The catastrophe bond market experienced near-record issuance in 2013, with $7.1 billion of global issuance falling just short of the all-time record set in 2007 of $7.6 billion, Fitch Ratings reported last week.

Still, the near-record level of issuance—and a 22 percent jump in issuance over 2012—did result in an all-time high level of outstanding catastrophes of just over $20 billion, Fitch said.

New issues have been consistently oversubscribed, with many experiencing 10-20 percent growth above their initial offering size, Fitch reported.

As investor demand has continued to grow, insurance carrier sponsors have been able to offer deals at considerably lower coupon rates and with increasingly favorable structures that suit individual company needs, according to Fitch Ratings.

AIG’s $400M Issuance

Separately, American International Group announced a $400 million placement of catastrophe bonds covering a diversified portfolio of AIG’s commercial and consumer risks through Tradewynd Re Ltd., demonstrating the favorable structures of this year’s deals.

This $400 million placement was the second through Tradewynd Re.

In July, AIG announced a five-year, $125 million deal providing indemnity reinsurance protection against named storms on a per-occurrence basis for a diversified portfolio of risks that includes commercial property, energy marine and aviation as well as high-net-worth consumer residential. One of the sponsor-friendly features of the deal gave AIG the ability to shift the covered layer up or down within pre-determined limits.

The December placement, according to AIG, also provides indemnity reinsurance protection against U.S., Caribbean and Gulf of Mexico named storms, and U.S. and Canadian earthquakes. This placement involved three tranches of notes—one with a one-year term and two with three-year terms.

Due to strong investor demand and favorable pricing, AIG increased the offering to $400 million from an initial $100 million offering size, AIG said.

The transaction closed Dec. 18, 2013 and provides AIG with fully collateralized coverage against losses on a per-occurrence basis (under three reinsurance agreements related to the notes).

In a separate announcement, catastrophe modeling firm RMS highlighted a different feature of the Tradewynd Re Ltd Series 2013-2 notes issuance—a new modeling approach allowing three competing modeling firms to analyze the exposure data underlying the transaction.

In a media statement, Peter Nakada, managing director of RMS capital markets, suggested that this approach was a factor driving substantially tighter spreads and larger issuance than the prior Tradewynd bond.

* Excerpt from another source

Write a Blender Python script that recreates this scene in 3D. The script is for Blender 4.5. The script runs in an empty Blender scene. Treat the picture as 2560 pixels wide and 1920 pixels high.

“Typically data is privy only to the firm retained to produce the risk analysis included in the offering documentation. The delivery of exposure data to all modeling parties provides each firm the opportunity to present investors with a more accurate representation of the risk of the bond under multiple views,” the RMS statement said.

According to RMS, high levels of demand for the notes not only allowed AIG to upsize the transaction from $100 million to $400 million, but investors were also willing to accept a risk premium 125 basis points lower than the equivalent tranche to the prior issuance, Tradewynd Re Ltd Series 2013-1.

Perils, Geographies Expanding

In its announcement, Fitch said it expects investor demand to remain strong in 2014, particularly for geographically diversifying perils.

  • Most of the focus of the catastrophe bond market remains on model-driven property risks, in particular U.S. peak zone risk.
  • Investors remain significantly exposed to U.S. hurricane exposure, with approximately 72 percent of the outstanding catastrophe bond market currently exposed to U.S. wind damage, compared with only 45 percent in 2003.
  • While the majority of issuances in 2013 included coverage for U.S. hurricane risk, they also covered other perils, including U.S. and Canada earthquakes, Turkey earthquake, Australia cyclones and U.S. thunderstorms and winter storms.
  • In 2013, $2.8 billion of new catastrophe bond issuance included triggers for events occurring in markets outside the United States, representing 40.1 percent of all issuance during the year, which was a slight increase over the past few years.
  • 30 different sponsors of catastrophe bonds came to market during the year, including 11 that were first-time sponsors.
  • The array of sponsors in 2013 extended beyond the traditional insurers and reinsurers that have been the mainstays of the marketplace and included non-traditional sponsors such as First Mutual Transportation Assurance Co. (MetroCat Re), New Jersey Manufacturers Insurance Group (Sullivan Re) and state-/government-sponsored entities such as Citizens Property Insurance (Everglades Re) and the Turkish Catastrophe Insurance Pool (Bosphorus 1 Re).
  • In addition to AIG, Nationwide Mutual and USAA were other long-time sponsors that went to market as sponsors twice in 2013.